The Old Assyrian period
The Old Assyrian (OA) period presents the profile of an economically goal‐oriented society with a regionalist range of interests; only defensive measures were implemented for the city of Ashur, placed on a high ridge above the Middle Tigris, whereas no dominance was exerted on territories lying outside the immediate range of its rural hinterland (Veenhof and Eidem 2008). Since the earliest population of the city‐state was of Akkadian stock, and since Ashur was part of the provincial system of the large state formations of Southern Mesopotamia in the late third millennium, the political‐institutional fundamentals which we find in place around 1900 BCE show some analogues with these prior contexts, such as the role of the king as “steward” (išši’akkum) of the local deity – a numen loci bearing the same name as the city (Lambert 1983) – and as intermediary between the god and the community.
Differently from elsewhere, however, the OA king’s political and legal powers were framed within a comprehensive system of civil government of oligarchic nature, dominated by the great merchant families of Ashur, in which the city assembly (puḫrum) and the year‐eponym (līmum) played a crucial role; thus his status was that of a “first among equals,” whereas absolute rulership of the city‐state was reserved for the god Assur (Larsen 2000).
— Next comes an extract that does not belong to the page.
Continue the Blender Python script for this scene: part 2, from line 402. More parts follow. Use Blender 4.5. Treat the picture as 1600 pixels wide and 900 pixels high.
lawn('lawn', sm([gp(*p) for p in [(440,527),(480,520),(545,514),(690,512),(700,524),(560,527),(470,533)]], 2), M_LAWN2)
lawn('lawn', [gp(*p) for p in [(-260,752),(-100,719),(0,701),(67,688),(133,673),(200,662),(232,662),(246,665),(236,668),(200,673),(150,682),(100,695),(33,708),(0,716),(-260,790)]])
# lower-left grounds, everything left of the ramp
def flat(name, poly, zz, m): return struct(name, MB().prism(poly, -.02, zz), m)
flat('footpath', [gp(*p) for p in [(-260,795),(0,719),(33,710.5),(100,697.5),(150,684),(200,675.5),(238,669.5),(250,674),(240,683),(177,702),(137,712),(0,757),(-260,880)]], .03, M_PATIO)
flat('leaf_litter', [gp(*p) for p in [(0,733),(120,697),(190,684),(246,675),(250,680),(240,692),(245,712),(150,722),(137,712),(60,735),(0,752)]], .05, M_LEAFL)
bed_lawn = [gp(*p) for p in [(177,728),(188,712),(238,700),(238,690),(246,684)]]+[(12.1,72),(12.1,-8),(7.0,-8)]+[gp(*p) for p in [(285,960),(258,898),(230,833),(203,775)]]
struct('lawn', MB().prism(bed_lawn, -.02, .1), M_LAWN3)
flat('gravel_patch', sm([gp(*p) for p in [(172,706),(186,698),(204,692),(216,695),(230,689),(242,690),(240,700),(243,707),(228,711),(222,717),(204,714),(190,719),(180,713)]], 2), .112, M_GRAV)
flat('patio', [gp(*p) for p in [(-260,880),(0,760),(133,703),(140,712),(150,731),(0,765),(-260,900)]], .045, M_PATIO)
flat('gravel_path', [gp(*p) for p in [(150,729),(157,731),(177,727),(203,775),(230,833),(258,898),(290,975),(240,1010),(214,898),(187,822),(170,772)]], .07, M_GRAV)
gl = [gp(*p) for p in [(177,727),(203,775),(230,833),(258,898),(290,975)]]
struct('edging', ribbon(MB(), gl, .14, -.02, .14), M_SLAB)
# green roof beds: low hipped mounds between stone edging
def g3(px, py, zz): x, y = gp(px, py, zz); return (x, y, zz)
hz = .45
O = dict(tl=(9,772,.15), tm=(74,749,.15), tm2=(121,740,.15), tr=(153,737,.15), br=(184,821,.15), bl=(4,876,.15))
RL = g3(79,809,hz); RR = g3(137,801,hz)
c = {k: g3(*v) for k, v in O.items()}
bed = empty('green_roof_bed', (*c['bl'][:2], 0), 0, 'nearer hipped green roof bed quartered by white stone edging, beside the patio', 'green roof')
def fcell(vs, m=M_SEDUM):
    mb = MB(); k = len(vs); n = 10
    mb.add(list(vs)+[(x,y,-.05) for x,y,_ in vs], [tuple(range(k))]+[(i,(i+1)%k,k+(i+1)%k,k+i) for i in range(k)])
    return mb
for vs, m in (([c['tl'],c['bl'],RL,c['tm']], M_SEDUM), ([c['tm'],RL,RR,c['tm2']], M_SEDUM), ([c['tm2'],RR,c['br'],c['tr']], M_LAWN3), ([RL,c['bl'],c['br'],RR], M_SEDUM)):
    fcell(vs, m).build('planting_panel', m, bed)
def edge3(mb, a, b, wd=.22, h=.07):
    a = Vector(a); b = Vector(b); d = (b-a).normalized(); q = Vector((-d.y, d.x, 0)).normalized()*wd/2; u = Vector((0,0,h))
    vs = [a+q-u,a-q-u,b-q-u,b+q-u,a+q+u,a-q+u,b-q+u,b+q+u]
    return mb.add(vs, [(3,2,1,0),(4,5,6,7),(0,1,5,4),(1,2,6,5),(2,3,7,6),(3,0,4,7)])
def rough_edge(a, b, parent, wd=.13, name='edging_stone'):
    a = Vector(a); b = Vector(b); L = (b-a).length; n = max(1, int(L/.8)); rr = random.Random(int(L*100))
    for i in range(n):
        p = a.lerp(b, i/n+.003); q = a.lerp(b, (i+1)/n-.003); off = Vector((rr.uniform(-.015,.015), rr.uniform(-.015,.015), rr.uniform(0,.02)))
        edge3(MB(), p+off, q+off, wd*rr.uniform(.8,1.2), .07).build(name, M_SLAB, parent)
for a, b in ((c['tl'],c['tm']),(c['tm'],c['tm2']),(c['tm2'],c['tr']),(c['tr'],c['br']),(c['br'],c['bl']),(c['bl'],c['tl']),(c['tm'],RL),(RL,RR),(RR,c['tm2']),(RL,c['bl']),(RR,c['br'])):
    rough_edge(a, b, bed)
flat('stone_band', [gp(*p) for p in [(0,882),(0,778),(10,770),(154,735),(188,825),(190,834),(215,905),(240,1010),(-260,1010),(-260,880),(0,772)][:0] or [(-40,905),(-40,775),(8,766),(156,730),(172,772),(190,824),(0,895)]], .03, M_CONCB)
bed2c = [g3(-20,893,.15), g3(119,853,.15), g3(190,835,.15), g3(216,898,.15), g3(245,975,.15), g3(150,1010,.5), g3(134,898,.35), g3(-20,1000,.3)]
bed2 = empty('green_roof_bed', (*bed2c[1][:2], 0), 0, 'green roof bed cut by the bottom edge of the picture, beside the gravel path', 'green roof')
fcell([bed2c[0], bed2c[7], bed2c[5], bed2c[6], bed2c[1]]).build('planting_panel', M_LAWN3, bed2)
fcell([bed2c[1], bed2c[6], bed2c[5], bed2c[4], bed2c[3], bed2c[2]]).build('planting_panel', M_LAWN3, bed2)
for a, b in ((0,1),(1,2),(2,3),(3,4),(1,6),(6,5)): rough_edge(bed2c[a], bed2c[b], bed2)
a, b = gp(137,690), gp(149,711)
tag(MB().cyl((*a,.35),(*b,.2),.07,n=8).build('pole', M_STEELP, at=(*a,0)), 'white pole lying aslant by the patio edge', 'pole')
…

In this capacity – albeit through the mediation of the human king and the assembly – the deity could exercise his power to promote equity and social justice in favor of common citizens who had become poor and debt‐ridden, in line with many similar Mesopotamian royal measures of this age: a text records the fact that Assur “had mercy on his city,” by allowing indebted real estate owners to redeem their property under extremely favorable conditions (Veenhof 2003: 472–3).